--- Start of PROVIDED DATA ---
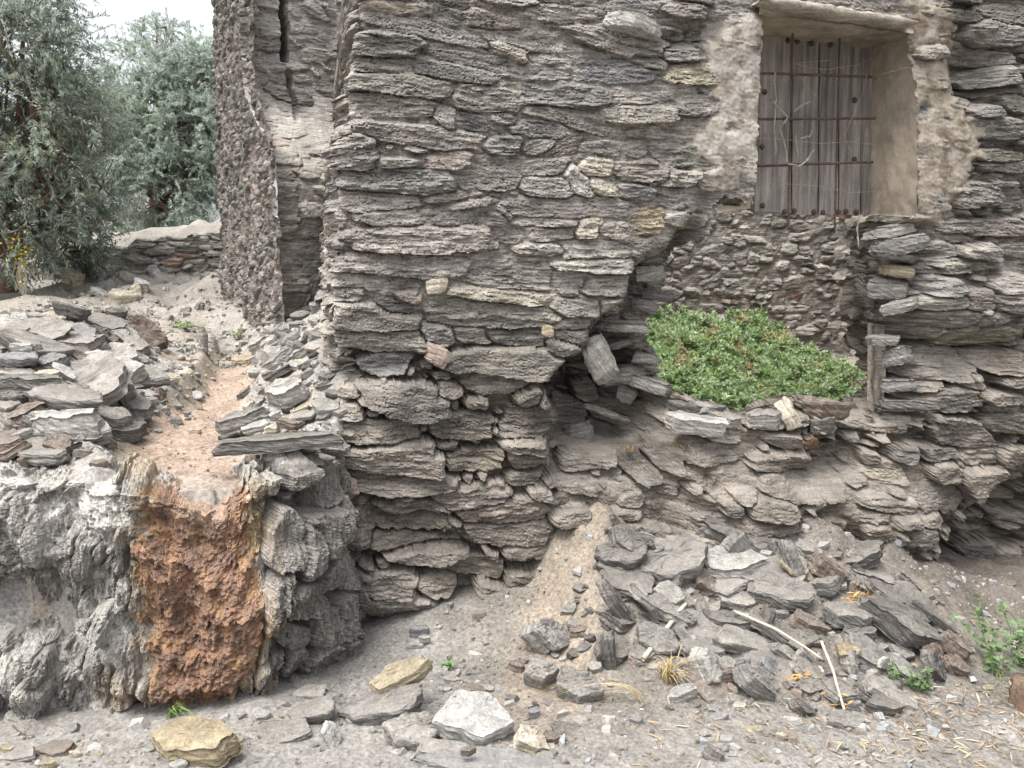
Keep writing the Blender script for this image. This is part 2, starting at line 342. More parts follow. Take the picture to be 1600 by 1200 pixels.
def build_house():
    root = empty('ruined_house', tuple(W_P0))
    tag(root, 'ruined schist stone house with a broken hole below its barred wooden window', 'house')
    xs = np.concatenate([np.arange(300, 490, 3), np.arange(490, 1625, 2.0), np.arange(1625, 1960, 5)])
    ys = np.concatenate([np.arange(-330, -20, 5), np.arange(-20, 1060, 2.0), np.arange(1060, 1200, 6)])
    X, Y = np.meshgrid(xs, ys); rs = np.random.RandomState(5)
    xc = np.interp(ys, [-330, 0, 100, 200, 300, 480, 560, 640, 760, 860, 1000, 1200], [566, 549, 543, 528, 515, 508, 520, 532, 548, 556, 566, 580])[:, None]
    xc = xc + 5 * fbm(ys / 26, ys * 0, 3, 3)[:, None]
    base = on_plane(np.maximum(X, xc), Y)
    base = base + (np.maximum(xc - X, 0) * 0.0065 + (np.maximum(xc - X, 0) / 208) ** 3 * 1.7)[..., None] * W_IN
    wn = sst(-14, 18, X - xc)[..., None]
    dirn = wn * (-W_IN) + (1 - wn) * (-W_T); dirn /= np.linalg.norm(dirn, axis=-1, keepdims=True)
    traced = TA + TB + TC + TD + TE
    big = lambda x, y: (34, 11) if rs.rand() < .5 else ((20, 8) if rs.rand() < .5 else (48, 13))
    tl = lambda x, y: 0.10 * (1 - y / 330.) if y < 330 else 0
    st = fill_stones(traced, (310, 1950), (-330, 1190), big, 5200, rs, ang=.07, tilt=tl, minc=1.0)
    st = fill_stones(st, (310, 1950), (-330, 1190), (11, 5), 6000, rs, ang=.35, minc=1.02)
    n = len(st); sa = np.array(st); nt = len(traced)
    d1, idm, U, Vv = stone_cells(xs, ys, st, 1.8, 11)
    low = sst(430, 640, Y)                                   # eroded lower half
    prot = rs.uniform(-.014, .022, n)
    lowS = np.clip((sa[:, 1] - 430) / 210, 0, 1)
    prot = prot + lowS * rs.uniform(-.02, .055, n)
    cor = (sa[:, 0] < 640) & (sa[:, 0] > 480); prot[cor] += rs.uniform(-.005, .03, cor.sum())
    rt = sa[:, 0] > 1460; prot[rt] += rs.uniform(-.02, .05, rt.sum())
    small = sa[:, 2] < 14; prot[small] -= .012
    prot[nt:] -= 0.006
    mort = -0.017 - 0.060 * low + 0.014 * fbm(X / 24, Y / 15, 4, 21) + 0.004 * noise(X / 4, Y / 4, 3)
    mort = mort - 0.03 * sst(1440, 1520, X)
    H, isst = stone_height(d1, idm, U, Vv, st, prot, mort, 31, edge_m=.026 + .030 * low)
    # ---- large shape: batter, broken core, overhangs, hollows
    core = blur(inpoly(X + 5 * fbm(X / 20, Y / 20, 3, 8), Y + 4 * fbm(X / 20, Y / 20, 3, 9), CORE), 4)
    D = 0.03 * fbm(X / 150, Y / 110, 3, 41) * (0.35 + low)
    D -= 0.19 * core * sst(760, 560, Y + 0 * X) + 0.10 * core
    D -= .26 * blur(inpoly(X, Y, [(948,540),(880,582),(868,606),(908,655),(868,690),(1000,700),(1045,640),(1020,540)]), 5)
    redge = 1440 + 16 * fbm(Y / 40, Y * 0, 3, 14) + 8 * noise(Y / 11, Y * 0, 15)
    D -= .25 * np.clip((redge + 26 - X) / 50, 0, 1) ** 1.3 * sst(338, 352, Y) * sst(668, 640, Y) * sst(1290, 1330, X)
    D -= 0.02 * sst(300, -200, Y)
    D += 0.05 * sst(560, 700, Y) * sst(870, 800, X)
    D -= 0.16 * sst(915, 965, Y) * sst(870, 820, X)           # undercut foot
    D -= 0.11 * sst(760, 790, Y) * sst(850, 800, Y) * sst(560, 580, X) * sst(700, 660, X) * 0.6
    below = sst(1030, 1080, X) * sst(1500, 1380, X)
    D += 0.20 * sst(640, 860, Y) * below
    D -= 0.16 * blur(inpoly(X, Y, [(1350,515),(1560,520),(1570,560),(1480,580),(1350,575)]), 7)
    D -= 0.30 * blur(inpoly(X, Y, [(1440,890),(1500,840),(1560,760),(1700,700),(1700,1000),(1440,985)]), 9)
    D -= 0.12 * blur(inpoly(X, Y, [(1225,800),(1290,805),(1370,850),(1380,880),(1250,872)]), 7)
    D -= 0.12 * blur(inpoly(X, Y, [(1200,715),(1330,690),(1330,730),(1230,760)]), 6)
    D -= 0.09 * blur(inpoly(X, Y, [(1040,50),(1130,28),(1145,42),(1060,66)]), 4)
    D -= 0.10 * blur(inpoly(X, Y, [(1490,60),(1560,70),(1545,160),(1500,150)]), 5)
    D += 0.05 * blur(inpoly(X, Y, [(1330,440),(1600,430),(1620,515),(1340,512)]), 8)
    D -= 0.06 * blur(inpoly(X, Y, [(640,590),(770,640),(780,730),(720,740),(700,650),(640,620)]), 6)
    D -= 0.07 * blur(inpoly(X, Y, [(540,540),(660,545),(640,575),(545,600)]), 6)
    D -= 0.035 * np.exp(-((X - xc) / 12) ** 2)
    # earth smears filling the joints
    mud = sst(.05, .5, fbm(X / 90, Y / 70, 4, 61) + 1.3 * blur(inpoly(X, Y, [(870,700),(1060,700),(1230,690),(1390,640),(1460,720),(1400,860),(1200,880),(900,880)]), 20) - 0.38) * sst(520, 680, Y)
    mudH = -0.012 + 0.02 * fbm(X / 60, Y / 45, 4, 66) + 0.004 * noise(X / 3, Y / 3, 5)
    Hm = np.maximum(H, mudH); H = H + (Hm - H) * mud; isst = isst & ~((mud > .5) & (H <= mudH + .003))
    # ---- plaster
    pw = 13 * fbm(X / 24, Y / 24, 5, 71)
    PL = [[(1100,45),(1196,5),(1196,120),(1186,310),(1160,305),(1120,290),(1082,270),(1090,210),(1125,150),(1110,90)],
          [(1414,-20),(1490,20),(1508,80),(1512,150),(1540,200),(1525,260),(1480,335),(1440,350),(1424,340),(1424,60)]]
    pm = np.zeros(X.shape, bool)
    for q in PL: pm |= inpoly(X + pw, Y + pw[::-1], q)
    pm &= ~((H > .016 + .016 * (X > 1300) + .02 * fbm(X / 40, Y / 40, 3, 79)) & (blur(pm, 9) < .97)); pm &= fbm(X / 34, Y / 30, 4, 78) > -.55
    pf = blur(pm, 2)
    plH = 0.012 + 0.0045 * fbm(X / 30, Y / 26, 4, 74) + 0.003 * fbm(X / 5, Y / 5, 3, 76)
    H = H + (np.maximum(plH, np.minimum(H, plH + .006)) - H) * pf
    isst &= ~pm
    P = base + dirn * (D + H)[..., None]
    P[..., 2] -= 0.32 * np.clip(H + 0.02, 0, .2) + 0.12 * np.clip(D, -.3, 0) * 0
    P += 0.0016 * np.stack([noise(X / 2.1, Y / 2.1, 80 + i) for i in range(3)], -1)
    # ---- colour
    base_c = np.array([.25, .234, .212]); g = rs.normal(1, .17, n).clip(.6, 1.5)
    sc = base_c * g[:, None] * (1 + rs.normal(0, .013, (n, 3)))
    r = rs.rand(n)
    sc[r < .12] = np.array([.185, .180, .172]) * g[r < .12][:, None]
    sc[(r > .12) & (r < .20)] *= np.array([1.0, 0.965, .93])
    sc[(r > .20) & (r < .27)] *= np.array([1.28, 1.24, 1.14])
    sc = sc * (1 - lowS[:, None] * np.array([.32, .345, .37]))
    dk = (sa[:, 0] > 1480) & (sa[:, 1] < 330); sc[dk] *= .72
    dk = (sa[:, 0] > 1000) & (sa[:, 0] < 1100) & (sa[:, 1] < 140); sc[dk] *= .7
    def tint(px, py, c):
        i = np.argmin(np.hypot((sa[:nt, 0] - px) / 2, sa[:nt, 1] - py)); sc[i] = c
    tint(657, 371, (.258, .235, .215)); tint(888, 322, (.258, .236, .22)); tint(1340, 452, (.32, .25, .15)); tint(1342, 507, (.32, .23, .13)); tint(1356, 480, (.30, .25, .16))
    tint(568, 70, (.19, .185, .17)); tint(600, 563, (.15, .155, .165)); tint(968, 130, (.19, .19, .195)); tint(970, 482, (.37, .34, .29)); tint(922, 353, (.34, .31, .26))
    tint(1462, 305, (.30, .32, .33)); tint(1268, 690, (.28, .16, .11)); tint(1090, 660, (.40, .36, .30)); tint(1126, 676, (.38, .35, .30)); tint(1105, 634, (.20, .19, .18)); tint(1230, 652, (.36, .32, .27))
    tint(1015, 344, (.34, .29, .21)); tint(540, 240, (.20, .185, .172)); tint(1060, 115, (.27, .245, .19))
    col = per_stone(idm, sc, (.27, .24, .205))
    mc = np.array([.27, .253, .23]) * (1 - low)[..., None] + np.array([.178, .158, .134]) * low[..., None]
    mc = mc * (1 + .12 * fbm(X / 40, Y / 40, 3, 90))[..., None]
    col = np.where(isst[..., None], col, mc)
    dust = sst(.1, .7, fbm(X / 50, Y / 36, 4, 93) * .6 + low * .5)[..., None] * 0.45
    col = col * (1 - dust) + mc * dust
    wx = sst(0.15, .55, noise(U / 30, Vv / 7, 95)) * .22; col = col * (1 + wx[..., None] * np.array([1, .95, .85]) - .06)
    pc = np.array([.335, .310, .276]) * (1 + .18 * fbm(X / 18, Y / 18, 4, 97))[..., None]
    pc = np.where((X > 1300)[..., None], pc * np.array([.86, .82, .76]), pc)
    dirt = sst(0.0, .6, fbm(X / 30, Y / 42, 4, 99))[..., None]
    pc = pc * (1 - .45 * dirt * np.array([.9, 1, 1.1]))
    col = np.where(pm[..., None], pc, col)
    hw = 4 * fbm(X / 14, Y / 10, 3, 101)
    hole = inpoly(X + hw, Y + hw[:, ::-1], HOLE) | inpoly(X, Y, WINDOW)
    kv = ~hole; keep = kv[:-1, :-1] & kv[1:, 1:] & kv[:-1, 1:] & kv[1:, :-1]
    pk = pm[:-1, :-1] & keep
    wallk = keep & ~pk; fullS = keep | inpoly(X, Y, [(1150, -30), (1460, -30), (1460, 345), (1182, 332), (1150, 300)])[:-1, :-1]
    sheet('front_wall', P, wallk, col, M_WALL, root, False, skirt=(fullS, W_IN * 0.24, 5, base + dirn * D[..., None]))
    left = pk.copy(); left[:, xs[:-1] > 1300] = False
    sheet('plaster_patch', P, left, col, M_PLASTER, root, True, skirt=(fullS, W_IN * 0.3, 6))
    o = sheet('plaster_patch', P, pk & ~left, col, M_PLASTER, root, True, skirt=(fullS, W_IN * 0.02, 1))
    o['label'] = 'cracked plaster patch right of the window'
    return root
HOUSE = build_house()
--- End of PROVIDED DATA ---
● **WRITTEN PROBLEM**
From the line with "mc = np.array([.27, .253, .23])" through the line with "dust = sst(.1, .7, fbm(X", repeat every line exactly, both ends included, and nothing outside that range.

● **WRITTEN RESPONSE**
    mc = np.array([.27, .253, .23]) * (1 - low)[..., None] + np.array([.178, .158, .134]) * low[..., None]
    mc = mc * (1 + .12 * fbm(X / 40, Y / 40, 3, 90))[..., None]
    col = np.where(isst[..., None], col, mc)
    dust = sst(.1, .7, fbm(X / 50, Y / 36, 4, 93) * .6 + low * .5)[..., None] * 0.45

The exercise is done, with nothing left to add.